Dictionary entry details
Sense 1
Meaning:
Of very poor quality or condition
Synonyms:
deplorable; execrable; miserable; woeful; wretched
Context example:
woeful errors of judgment
Similar:
inferior (of low or inferior quality)
Derivation:
wretchedness (the quality of being poor and inferior and sorry)
Sense 2
Meaning:
Characterized by physical misery
Synonyms:
miserable; wretched
Context example:
spent a wretched night on the floor
Similar:
uncomfortable (providing or experiencing physical discomfort)
Derivation:
wretchedness (the character of being uncomfortable and unpleasant)
Sense 3
Meaning:
Very unhappy; full of misery
Synonyms:
miserable; suffering; wretched
Context example:
wretched prisoners huddled in stinking cages
Similar:
unhappy (experiencing or marked by or causing sadness or sorrow or discontent)
Derivation:
wretchedness (a state of ill-being due to affliction or misfortune)
Sense 4
Meaning:
Morally reprehensible
Synonyms:
despicable; slimy; ugly; unworthy; vile; worthless; wretched
Context example:
a slimy little liar
Similar:
evil (morally bad or wrong)
Sense 5
Meaning:
Deserving or inciting pity
Synonyms:
hapless; miserable; misfortunate; pathetic; piteous; pitiable; pitiful; poor; wretched
Context example:
a wretched life
Similar:
unfortunate (not favored by fortune; marked or accompanied by or resulting in ill fortune)
Derivation:
wretchedness (a state of ill-being due to affliction or misfortune)
Context examples
"Then you condemn me to live wretched and to die accursed?"

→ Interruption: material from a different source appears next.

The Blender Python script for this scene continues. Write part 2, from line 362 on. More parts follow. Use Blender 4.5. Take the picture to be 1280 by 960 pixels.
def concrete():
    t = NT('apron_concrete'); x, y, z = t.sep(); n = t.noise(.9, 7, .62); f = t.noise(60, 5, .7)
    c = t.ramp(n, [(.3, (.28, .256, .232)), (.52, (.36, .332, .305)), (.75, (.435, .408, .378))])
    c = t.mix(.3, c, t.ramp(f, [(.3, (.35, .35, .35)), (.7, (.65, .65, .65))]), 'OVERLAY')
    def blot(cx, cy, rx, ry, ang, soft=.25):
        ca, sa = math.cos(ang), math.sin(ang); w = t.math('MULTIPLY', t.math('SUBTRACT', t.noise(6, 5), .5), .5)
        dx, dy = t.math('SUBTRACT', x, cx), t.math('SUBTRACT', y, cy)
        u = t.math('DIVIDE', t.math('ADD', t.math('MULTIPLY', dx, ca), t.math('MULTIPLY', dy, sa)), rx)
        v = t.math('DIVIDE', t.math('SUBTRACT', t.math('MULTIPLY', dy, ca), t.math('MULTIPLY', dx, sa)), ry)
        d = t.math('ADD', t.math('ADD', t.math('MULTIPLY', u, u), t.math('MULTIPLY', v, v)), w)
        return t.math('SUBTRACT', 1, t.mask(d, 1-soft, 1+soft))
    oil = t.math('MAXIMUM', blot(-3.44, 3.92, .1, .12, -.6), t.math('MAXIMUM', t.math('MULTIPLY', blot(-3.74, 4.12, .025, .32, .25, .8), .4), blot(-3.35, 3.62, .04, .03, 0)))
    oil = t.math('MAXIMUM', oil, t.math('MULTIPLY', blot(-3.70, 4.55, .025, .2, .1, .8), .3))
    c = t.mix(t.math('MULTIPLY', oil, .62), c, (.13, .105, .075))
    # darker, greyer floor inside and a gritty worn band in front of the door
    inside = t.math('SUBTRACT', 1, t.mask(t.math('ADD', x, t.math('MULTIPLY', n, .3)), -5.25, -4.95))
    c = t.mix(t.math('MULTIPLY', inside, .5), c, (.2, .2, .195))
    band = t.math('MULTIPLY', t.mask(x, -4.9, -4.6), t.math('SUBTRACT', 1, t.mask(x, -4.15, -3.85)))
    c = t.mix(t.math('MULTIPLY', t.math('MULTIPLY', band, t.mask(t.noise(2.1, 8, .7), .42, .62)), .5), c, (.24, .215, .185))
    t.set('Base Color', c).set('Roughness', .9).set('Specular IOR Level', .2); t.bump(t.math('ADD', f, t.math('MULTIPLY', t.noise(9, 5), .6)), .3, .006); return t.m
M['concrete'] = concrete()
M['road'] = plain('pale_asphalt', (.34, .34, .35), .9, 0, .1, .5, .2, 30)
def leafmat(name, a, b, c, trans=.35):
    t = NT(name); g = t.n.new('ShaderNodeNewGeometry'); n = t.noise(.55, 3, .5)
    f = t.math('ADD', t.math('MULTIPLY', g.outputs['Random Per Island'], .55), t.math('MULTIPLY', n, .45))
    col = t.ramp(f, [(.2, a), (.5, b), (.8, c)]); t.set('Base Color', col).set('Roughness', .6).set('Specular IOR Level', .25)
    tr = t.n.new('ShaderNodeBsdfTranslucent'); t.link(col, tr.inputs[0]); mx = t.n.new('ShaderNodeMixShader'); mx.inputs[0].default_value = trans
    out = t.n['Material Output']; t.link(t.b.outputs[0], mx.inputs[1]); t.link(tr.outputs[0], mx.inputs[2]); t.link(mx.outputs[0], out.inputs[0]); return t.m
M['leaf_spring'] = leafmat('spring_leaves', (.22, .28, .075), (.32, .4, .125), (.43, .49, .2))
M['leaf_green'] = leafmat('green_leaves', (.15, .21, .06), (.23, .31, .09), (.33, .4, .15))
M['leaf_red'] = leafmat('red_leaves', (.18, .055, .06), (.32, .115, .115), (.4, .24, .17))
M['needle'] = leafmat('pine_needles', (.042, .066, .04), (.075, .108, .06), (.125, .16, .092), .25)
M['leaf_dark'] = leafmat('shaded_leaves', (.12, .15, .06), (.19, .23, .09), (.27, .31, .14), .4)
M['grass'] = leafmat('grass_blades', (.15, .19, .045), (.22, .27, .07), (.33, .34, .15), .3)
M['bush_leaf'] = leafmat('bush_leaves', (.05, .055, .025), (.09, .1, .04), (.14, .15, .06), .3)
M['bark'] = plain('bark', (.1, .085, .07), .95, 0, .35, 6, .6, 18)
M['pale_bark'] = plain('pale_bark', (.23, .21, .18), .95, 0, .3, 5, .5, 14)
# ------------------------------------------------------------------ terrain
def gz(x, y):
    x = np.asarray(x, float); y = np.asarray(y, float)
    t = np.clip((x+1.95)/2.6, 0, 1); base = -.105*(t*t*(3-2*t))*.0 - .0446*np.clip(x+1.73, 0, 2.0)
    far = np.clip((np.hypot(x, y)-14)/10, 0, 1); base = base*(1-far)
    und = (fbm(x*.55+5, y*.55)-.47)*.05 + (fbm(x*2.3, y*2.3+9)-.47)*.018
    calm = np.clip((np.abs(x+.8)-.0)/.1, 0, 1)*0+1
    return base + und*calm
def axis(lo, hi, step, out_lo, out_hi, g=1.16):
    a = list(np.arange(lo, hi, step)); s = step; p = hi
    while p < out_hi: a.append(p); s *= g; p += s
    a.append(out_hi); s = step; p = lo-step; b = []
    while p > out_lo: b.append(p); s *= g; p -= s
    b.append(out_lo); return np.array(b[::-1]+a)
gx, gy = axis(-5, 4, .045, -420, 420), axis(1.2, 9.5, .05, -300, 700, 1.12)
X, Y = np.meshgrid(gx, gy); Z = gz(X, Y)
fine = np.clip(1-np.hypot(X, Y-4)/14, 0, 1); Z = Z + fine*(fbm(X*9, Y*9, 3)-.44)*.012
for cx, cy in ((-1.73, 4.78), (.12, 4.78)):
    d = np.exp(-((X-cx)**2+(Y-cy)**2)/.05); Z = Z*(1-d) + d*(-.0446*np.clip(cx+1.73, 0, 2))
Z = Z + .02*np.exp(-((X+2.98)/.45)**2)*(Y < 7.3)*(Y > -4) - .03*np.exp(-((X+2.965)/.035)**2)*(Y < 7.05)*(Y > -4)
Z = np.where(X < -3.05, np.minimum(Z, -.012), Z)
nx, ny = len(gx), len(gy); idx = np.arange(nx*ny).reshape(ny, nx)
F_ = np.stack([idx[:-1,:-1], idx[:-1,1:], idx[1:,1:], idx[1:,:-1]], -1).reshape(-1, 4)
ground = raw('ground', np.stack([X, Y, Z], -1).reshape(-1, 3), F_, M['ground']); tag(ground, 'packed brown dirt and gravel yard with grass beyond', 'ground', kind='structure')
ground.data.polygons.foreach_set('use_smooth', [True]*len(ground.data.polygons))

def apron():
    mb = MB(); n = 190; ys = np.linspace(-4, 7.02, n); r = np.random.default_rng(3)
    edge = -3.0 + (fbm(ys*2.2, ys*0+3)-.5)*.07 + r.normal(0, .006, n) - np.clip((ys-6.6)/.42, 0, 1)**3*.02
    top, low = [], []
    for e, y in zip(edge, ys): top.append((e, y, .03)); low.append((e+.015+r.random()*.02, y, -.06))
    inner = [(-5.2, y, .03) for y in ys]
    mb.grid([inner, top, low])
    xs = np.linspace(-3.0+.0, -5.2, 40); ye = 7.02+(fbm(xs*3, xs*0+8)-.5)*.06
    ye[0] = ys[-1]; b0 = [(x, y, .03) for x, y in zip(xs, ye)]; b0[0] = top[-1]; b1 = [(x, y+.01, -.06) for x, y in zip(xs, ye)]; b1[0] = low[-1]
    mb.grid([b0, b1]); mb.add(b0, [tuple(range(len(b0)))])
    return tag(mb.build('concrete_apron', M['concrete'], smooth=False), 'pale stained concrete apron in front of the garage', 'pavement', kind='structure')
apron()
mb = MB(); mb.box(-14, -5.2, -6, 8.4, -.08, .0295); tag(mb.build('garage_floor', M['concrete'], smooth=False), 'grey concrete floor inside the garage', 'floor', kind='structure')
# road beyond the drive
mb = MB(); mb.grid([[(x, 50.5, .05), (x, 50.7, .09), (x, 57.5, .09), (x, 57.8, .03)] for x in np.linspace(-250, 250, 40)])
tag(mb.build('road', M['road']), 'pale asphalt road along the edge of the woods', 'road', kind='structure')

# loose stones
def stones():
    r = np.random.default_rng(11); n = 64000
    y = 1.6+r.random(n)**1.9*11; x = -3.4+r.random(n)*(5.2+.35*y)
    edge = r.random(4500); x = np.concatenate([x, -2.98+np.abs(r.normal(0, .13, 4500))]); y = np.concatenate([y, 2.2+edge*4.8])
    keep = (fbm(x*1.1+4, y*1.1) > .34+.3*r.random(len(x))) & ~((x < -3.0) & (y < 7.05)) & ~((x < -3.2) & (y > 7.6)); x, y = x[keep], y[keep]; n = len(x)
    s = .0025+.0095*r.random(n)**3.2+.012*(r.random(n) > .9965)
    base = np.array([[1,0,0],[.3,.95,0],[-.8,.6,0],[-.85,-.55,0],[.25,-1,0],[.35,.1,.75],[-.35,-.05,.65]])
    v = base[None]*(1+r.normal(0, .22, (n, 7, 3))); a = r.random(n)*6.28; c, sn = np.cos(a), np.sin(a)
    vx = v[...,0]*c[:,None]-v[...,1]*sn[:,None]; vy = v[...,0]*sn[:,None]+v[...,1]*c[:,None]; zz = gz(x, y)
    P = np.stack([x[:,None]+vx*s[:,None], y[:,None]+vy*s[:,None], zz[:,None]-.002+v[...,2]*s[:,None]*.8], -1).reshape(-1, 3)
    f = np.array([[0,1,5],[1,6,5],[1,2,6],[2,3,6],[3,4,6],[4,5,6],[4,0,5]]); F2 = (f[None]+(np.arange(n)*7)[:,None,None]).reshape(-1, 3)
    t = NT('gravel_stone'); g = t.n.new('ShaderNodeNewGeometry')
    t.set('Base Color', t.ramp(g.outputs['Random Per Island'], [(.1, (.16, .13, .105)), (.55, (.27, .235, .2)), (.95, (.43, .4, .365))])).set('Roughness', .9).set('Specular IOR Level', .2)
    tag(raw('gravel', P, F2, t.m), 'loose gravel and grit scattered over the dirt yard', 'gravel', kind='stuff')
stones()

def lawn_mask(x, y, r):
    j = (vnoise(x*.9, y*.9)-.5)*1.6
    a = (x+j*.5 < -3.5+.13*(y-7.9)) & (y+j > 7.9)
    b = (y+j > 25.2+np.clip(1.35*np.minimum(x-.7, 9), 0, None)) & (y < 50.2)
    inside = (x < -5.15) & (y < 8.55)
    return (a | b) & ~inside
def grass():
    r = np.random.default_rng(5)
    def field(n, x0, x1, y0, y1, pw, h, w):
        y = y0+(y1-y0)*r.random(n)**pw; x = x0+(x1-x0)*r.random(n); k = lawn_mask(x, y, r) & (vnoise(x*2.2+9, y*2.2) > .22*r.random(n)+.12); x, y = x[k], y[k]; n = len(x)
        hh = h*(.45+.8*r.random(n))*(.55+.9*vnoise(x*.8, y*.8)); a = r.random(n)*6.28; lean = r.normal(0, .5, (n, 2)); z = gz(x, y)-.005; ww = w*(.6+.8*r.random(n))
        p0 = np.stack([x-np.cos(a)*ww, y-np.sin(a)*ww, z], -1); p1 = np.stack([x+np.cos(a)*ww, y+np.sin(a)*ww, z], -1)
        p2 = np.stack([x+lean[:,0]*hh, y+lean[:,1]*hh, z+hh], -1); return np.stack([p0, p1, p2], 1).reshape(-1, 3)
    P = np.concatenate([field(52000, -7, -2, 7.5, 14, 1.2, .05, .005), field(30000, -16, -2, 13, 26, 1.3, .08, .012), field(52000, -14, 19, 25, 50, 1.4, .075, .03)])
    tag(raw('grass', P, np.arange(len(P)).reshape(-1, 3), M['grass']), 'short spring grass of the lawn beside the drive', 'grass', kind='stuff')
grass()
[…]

(Jane Eyre, by Charlotte Brontë)
He is wretched, I have no doubt; but he is nothing to me.
(David Copperfield, by Charles Dickens)
I have been quite wretched without you.
(Northanger Abbey, by Jane Austen)
With a few words, therefore, of no particular meaning, he walked off by himself, leaving his poor niece to sit and cry over what had passed, with very wretched feelings.
(Mansfield Park, by Jane Austen)
I have made a most wretched discovery, said he, after a short pause.
(Emma, by Jane Austen)
Miserable himself that he may render no other wretched, he ought to die.
(Frankenstein, by Mary Wollstonecraft Shelley)
Livesey, said the squire, you will give up this wretched practice at once.
(Treasure Island, by Robert Louis Stevenson)
“I did not! I did not! Before God I swear that I did not!” cried our wretched prisoner.
(His Last Bow, by Sir Arthur Conan Doyle)
“Why should you cling so hard to that wretched life of yours, Sergius?” said she.
(The Return of Sherlock Holmes, by Sir Arthur Conan Doyle)
I care not who knows that I am wretched.